Set down the data below from its first line to the line holding "cy.caustics_reflective = False;", inclusive; omit all pictures.
+--
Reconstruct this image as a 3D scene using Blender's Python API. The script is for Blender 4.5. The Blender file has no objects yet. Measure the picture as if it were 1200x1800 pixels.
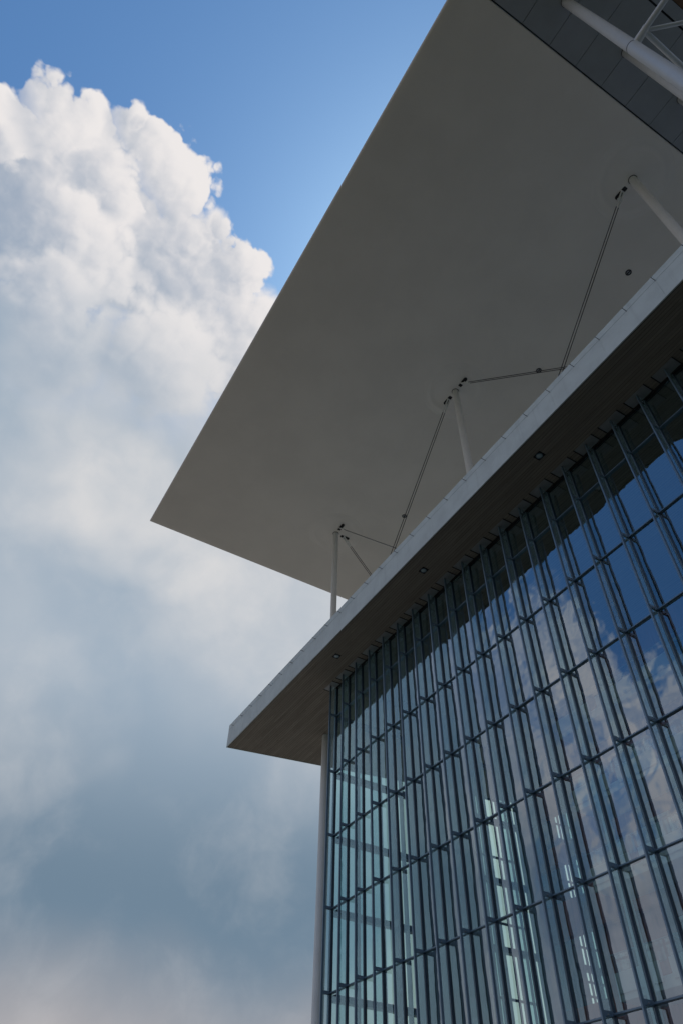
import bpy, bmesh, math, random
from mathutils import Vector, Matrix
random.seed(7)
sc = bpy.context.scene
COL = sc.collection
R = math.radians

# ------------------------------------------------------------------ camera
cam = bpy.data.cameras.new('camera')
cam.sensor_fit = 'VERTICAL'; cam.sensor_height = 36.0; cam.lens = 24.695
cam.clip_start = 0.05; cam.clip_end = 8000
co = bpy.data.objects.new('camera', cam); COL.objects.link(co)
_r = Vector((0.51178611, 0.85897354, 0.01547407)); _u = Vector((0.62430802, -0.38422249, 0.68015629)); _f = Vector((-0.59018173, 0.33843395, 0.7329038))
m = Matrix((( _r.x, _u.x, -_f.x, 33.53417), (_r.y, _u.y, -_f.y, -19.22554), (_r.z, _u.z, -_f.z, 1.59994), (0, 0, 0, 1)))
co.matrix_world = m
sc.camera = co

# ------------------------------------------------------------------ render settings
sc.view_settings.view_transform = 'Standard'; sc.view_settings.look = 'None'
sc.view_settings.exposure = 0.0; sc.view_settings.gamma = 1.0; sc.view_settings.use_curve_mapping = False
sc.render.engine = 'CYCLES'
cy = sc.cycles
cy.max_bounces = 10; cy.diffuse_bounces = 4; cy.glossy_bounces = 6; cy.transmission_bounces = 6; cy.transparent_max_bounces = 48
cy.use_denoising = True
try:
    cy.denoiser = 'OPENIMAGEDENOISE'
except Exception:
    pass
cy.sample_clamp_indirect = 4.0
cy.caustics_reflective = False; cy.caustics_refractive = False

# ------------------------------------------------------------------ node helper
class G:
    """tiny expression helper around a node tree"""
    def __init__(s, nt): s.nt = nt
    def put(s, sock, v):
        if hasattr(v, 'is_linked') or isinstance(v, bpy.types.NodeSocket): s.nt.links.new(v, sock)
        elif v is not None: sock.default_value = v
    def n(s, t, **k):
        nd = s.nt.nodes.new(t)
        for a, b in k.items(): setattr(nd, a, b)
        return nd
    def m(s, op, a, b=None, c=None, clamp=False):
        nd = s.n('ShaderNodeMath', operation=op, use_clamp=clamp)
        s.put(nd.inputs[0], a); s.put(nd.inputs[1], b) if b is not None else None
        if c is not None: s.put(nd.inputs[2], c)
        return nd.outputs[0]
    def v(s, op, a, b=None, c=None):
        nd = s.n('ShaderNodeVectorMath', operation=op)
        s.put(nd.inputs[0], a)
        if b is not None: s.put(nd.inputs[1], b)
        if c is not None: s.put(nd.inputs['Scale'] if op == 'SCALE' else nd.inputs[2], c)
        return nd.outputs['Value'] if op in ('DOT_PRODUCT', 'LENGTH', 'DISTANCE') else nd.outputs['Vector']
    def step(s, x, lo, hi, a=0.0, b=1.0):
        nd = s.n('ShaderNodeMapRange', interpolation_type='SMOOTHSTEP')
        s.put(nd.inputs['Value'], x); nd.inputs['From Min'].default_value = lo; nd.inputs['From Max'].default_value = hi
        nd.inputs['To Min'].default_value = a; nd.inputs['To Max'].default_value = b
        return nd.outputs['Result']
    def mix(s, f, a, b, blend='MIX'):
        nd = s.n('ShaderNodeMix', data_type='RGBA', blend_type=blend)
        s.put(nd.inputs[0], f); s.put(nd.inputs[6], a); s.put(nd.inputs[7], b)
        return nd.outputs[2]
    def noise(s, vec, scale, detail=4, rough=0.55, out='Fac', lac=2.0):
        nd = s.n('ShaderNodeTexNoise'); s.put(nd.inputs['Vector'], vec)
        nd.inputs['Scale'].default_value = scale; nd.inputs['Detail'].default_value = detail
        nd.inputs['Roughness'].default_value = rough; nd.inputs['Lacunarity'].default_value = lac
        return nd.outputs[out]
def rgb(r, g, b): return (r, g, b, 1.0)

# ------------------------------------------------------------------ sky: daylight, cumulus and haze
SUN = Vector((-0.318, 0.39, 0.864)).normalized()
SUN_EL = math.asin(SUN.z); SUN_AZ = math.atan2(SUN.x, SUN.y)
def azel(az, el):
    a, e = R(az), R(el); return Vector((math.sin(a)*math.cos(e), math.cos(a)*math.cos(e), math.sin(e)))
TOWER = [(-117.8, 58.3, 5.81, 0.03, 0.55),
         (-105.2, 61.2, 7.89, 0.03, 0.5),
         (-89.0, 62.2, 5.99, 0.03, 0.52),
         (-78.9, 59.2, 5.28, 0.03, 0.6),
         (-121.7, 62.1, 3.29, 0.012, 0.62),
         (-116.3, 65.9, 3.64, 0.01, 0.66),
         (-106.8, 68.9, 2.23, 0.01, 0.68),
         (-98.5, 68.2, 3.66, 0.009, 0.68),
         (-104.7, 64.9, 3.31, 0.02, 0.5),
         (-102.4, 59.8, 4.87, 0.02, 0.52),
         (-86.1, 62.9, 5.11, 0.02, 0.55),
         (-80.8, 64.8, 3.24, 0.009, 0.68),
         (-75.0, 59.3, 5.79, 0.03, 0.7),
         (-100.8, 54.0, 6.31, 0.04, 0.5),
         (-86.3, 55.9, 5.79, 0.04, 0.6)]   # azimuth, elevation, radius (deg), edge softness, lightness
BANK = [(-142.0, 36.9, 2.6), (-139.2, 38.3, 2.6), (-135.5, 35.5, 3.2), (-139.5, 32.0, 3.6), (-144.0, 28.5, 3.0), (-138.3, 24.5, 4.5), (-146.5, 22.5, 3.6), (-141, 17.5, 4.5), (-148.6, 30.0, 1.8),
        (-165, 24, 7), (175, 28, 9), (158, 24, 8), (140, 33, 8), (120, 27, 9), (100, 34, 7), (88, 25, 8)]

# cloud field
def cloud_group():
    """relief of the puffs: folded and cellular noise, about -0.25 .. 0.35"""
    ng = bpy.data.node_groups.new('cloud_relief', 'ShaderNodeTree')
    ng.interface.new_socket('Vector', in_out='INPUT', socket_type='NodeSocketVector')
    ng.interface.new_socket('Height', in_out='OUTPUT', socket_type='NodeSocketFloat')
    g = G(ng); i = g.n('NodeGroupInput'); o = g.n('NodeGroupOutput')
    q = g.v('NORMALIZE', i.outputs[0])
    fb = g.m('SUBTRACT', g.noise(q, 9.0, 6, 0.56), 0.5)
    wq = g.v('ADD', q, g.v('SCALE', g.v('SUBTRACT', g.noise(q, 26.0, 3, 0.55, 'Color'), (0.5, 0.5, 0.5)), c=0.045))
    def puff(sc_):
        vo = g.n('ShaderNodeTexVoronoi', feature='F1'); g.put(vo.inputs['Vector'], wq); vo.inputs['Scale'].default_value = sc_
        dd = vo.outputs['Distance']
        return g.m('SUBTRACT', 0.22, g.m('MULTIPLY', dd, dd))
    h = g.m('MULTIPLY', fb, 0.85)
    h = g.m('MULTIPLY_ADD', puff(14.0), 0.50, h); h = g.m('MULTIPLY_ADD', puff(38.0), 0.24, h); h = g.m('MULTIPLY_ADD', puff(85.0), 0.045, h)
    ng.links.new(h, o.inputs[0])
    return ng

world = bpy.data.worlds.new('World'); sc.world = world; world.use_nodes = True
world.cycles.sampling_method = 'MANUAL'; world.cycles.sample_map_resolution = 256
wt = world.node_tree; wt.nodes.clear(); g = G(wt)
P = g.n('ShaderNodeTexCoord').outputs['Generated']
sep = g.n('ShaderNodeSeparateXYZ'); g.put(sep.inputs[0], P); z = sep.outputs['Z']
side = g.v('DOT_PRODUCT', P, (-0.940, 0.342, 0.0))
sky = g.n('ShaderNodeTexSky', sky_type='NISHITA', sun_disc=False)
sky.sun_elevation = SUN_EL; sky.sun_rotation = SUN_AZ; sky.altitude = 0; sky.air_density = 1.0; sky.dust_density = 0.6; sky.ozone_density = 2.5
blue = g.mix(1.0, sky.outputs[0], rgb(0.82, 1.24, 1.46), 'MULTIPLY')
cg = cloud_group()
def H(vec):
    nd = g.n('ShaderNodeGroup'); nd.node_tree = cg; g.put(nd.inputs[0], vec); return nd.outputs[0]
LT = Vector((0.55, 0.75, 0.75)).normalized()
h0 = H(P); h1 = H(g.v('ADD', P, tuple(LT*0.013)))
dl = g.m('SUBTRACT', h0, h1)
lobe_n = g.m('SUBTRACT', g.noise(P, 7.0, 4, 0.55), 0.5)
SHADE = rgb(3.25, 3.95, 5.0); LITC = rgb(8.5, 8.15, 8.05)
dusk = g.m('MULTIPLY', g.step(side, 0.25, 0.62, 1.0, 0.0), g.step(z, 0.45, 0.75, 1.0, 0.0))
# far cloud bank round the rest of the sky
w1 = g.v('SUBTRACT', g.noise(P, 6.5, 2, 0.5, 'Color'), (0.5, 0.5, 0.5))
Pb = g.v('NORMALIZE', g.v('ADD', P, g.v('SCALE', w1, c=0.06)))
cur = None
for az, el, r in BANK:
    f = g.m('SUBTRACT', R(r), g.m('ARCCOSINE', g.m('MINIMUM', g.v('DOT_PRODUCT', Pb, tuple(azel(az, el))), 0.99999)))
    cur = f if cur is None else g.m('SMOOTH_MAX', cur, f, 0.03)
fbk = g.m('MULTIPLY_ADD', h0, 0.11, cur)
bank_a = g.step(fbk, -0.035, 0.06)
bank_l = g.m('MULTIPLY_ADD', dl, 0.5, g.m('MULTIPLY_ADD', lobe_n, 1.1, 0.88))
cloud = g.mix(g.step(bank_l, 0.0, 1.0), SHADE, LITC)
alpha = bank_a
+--
## Exercise response
Reconstruct this image as a 3D scene using Blender's Python API. The script is for Blender 4.5. The Blender file has no objects yet. Measure the picture as if it were 1200x1800 pixels.
import bpy, bmesh, math, random
from mathutils import Vector, Matrix
random.seed(7)
sc = bpy.context.scene
COL = sc.collection
R = math.radians

# ------------------------------------------------------------------ camera
cam = bpy.data.cameras.new('camera')
cam.sensor_fit = 'VERTICAL'; cam.sensor_height = 36.0; cam.lens = 24.695
cam.clip_start = 0.05; cam.clip_end = 8000
co = bpy.data.objects.new('camera', cam); COL.objects.link(co)
_r = Vector((0.51178611, 0.85897354, 0.01547407)); _u = Vector((0.62430802, -0.38422249, 0.68015629)); _f = Vector((-0.59018173, 0.33843395, 0.7329038))
m = Matrix((( _r.x, _u.x, -_f.x, 33.53417), (_r.y, _u.y, -_f.y, -19.22554), (_r.z, _u.z, -_f.z, 1.59994), (0, 0, 0, 1)))
co.matrix_world = m
sc.camera = co

# ------------------------------------------------------------------ render settings
sc.view_settings.view_transform = 'Standard'; sc.view_settings.look = 'None'
sc.view_settings.exposure = 0.0; sc.view_settings.gamma = 1.0; sc.view_settings.use_curve_mapping = False
sc.render.engine = 'CYCLES'
cy = sc.cycles
cy.max_bounces = 10; cy.diffuse_bounces = 4; cy.glossy_bounces = 6; cy.transmission_bounces = 6; cy.transparent_max_bounces = 48
cy.use_denoising = True
try:
    cy.denoiser = 'OPENIMAGEDENOISE'
except Exception:
    pass
cy.sample_clamp_indirect = 4.0
cy.caustics_reflective = False; cy.caustics_refractive = False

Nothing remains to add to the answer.